Even the Government, including the Executive Branch, that should be bridging all of the divides, is so worst that its own operations are characterized by fragmented and competing interests. The issue of fostering national unity and reconciliation is actually the sole responsibility of not only the government or administration, but all Liberians.

Again, the fact remains that there must be an institution to coordinate such national healing, and that institution is the Government and its leadership. Genuine national reconciliation spearheaded by the country’s leadership, most especially after years of fratricidal and intermittent civil conflicts in Liberia, must manifest itself in our deeds, interactions and relationships.

And this must be with the highest degree of respect, cordiality and sincerity that must be fostered by the Presidency, including those very close to the leader of the nation. But in the absence of the foregoing as we have had for the past five years, there are difficulties.

Whether it is the lack of the socio-political will or the absence of the spirit of forgiveness on the part of the Ellen Johnson-Sirleaf Administration or something else on the part of the population, the process of putting behind us our bitter past and forging ahead with growth and development continue to elude us as a nation.

Perhaps again, the president may have the will power, but individuals within her presidency or close associates may also harbor the belief that encouraging her to make pragmatic such will power may be at their own detriment.

And so, everything is done humanly or otherwise to infuse “bad blood” into the thinking/desire of the presidency to thwart all efforts aimed at reconciling the people of Liberia.

On Friday, August 27, 2010, a practical example of this occurred at the St.
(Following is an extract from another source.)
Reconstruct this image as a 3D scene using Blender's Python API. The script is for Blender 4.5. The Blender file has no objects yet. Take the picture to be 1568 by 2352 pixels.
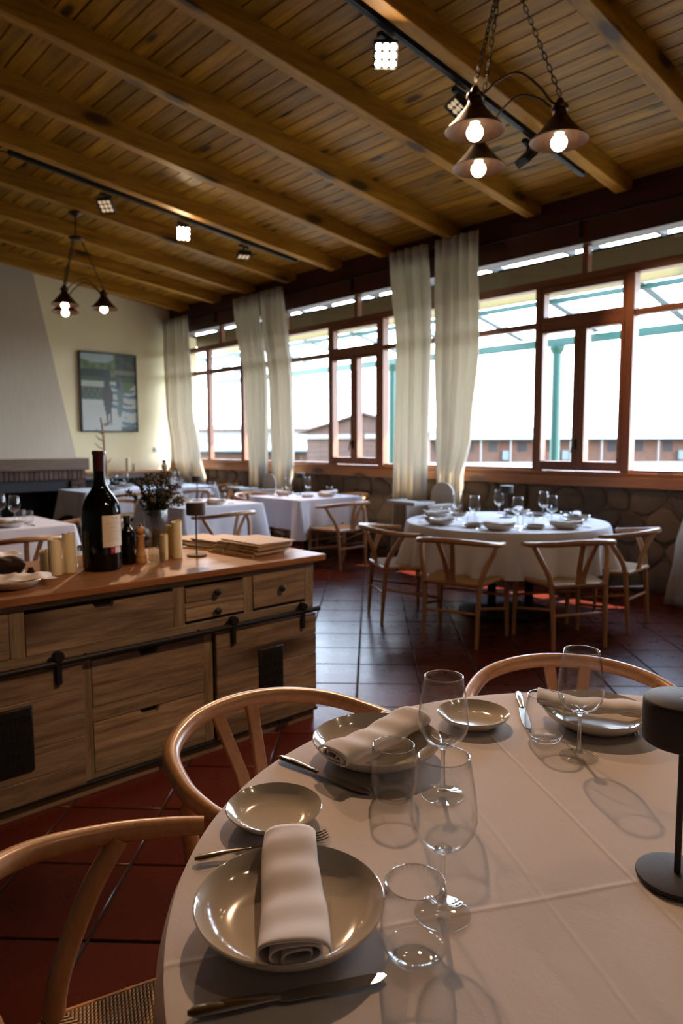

Kizito Catholic Church in Paynesville during the funeral of the brother of the President of the Liberia National Red Cross, when a former senior government official and someone considered and sometimes referred to as the daughter of the President walked out of the funeral service (from her back seat at the main entrance of the church).

She had decided on this action in protest to the arrival of former Head of State Charles Gyude Bryant and former LPRC Managing Director Harry Greaves at the funeral service of the late Edwin Hamilton Leigh for reasons known to her.

Her action and perpetual exit, in view of the foregoing,  of course did not go un-notice by the congregation and mourners within that particular perimeter and others who sat far and observed her presence in the St. Kizito Catholic Church.

This is just one of the many instances of what’s happening within, around and outside of the Liberian presidency, regarding this government’s failure to achieve national reconciliation.

If such critical national issue is subjected to personal differences by those who should be assisting the country’s leadership in all aspects of our national life, then the possibility of bridging the divides in Liberia is very narrow.